DESCRIPTION OF THE TASK:
Sift the material for lines containing "scene", and return them.
[Start of SUPPLIED DATA]
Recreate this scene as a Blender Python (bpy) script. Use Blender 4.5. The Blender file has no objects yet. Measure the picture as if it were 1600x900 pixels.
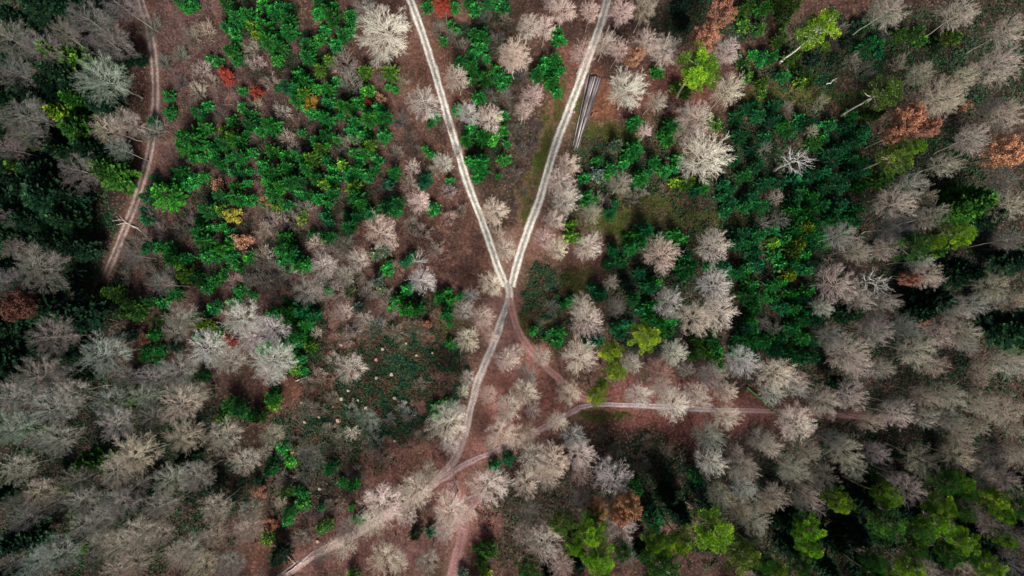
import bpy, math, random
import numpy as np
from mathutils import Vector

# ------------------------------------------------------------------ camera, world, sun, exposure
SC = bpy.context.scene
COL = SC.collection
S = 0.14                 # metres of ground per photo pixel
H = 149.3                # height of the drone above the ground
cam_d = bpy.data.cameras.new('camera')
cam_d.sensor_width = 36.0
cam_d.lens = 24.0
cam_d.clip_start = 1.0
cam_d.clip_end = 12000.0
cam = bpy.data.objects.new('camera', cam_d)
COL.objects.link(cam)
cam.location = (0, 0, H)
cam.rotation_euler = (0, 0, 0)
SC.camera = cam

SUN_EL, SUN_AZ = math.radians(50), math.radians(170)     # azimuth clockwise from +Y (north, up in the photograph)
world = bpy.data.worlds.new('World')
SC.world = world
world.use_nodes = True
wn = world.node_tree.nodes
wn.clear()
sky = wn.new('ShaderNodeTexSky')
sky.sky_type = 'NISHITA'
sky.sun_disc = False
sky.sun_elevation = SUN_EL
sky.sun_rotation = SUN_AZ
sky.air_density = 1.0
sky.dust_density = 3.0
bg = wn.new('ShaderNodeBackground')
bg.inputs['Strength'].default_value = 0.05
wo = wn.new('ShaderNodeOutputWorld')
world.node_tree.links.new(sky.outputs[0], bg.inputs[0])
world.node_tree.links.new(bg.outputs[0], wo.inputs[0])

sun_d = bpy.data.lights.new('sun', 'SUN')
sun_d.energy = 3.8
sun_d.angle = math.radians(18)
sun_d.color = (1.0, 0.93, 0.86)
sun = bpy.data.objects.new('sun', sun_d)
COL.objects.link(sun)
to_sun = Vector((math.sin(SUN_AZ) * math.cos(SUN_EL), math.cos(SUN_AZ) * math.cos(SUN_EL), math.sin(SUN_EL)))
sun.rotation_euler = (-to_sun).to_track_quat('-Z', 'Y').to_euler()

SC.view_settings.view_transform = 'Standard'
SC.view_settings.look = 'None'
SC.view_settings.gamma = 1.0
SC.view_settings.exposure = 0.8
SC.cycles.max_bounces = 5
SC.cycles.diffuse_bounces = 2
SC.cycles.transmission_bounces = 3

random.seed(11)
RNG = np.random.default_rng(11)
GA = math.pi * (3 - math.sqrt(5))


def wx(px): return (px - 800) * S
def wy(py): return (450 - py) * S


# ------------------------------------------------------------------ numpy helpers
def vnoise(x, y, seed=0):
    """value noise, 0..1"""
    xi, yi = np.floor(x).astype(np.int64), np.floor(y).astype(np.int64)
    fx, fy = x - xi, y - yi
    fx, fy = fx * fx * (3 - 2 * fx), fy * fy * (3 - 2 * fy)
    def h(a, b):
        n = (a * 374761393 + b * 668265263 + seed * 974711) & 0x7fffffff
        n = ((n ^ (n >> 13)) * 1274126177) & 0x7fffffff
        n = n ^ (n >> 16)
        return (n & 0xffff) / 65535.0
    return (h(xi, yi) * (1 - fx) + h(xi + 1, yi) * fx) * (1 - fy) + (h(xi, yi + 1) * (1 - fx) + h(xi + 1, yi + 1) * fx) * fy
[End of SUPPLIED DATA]
ANSWER IN FULL:
Recreate this scene as a Blender Python (bpy) script. Use Blender 4.5. The Blender file has no objects yet. Measure the picture as if it were 1600x900 pixels.
SC = bpy.context.scene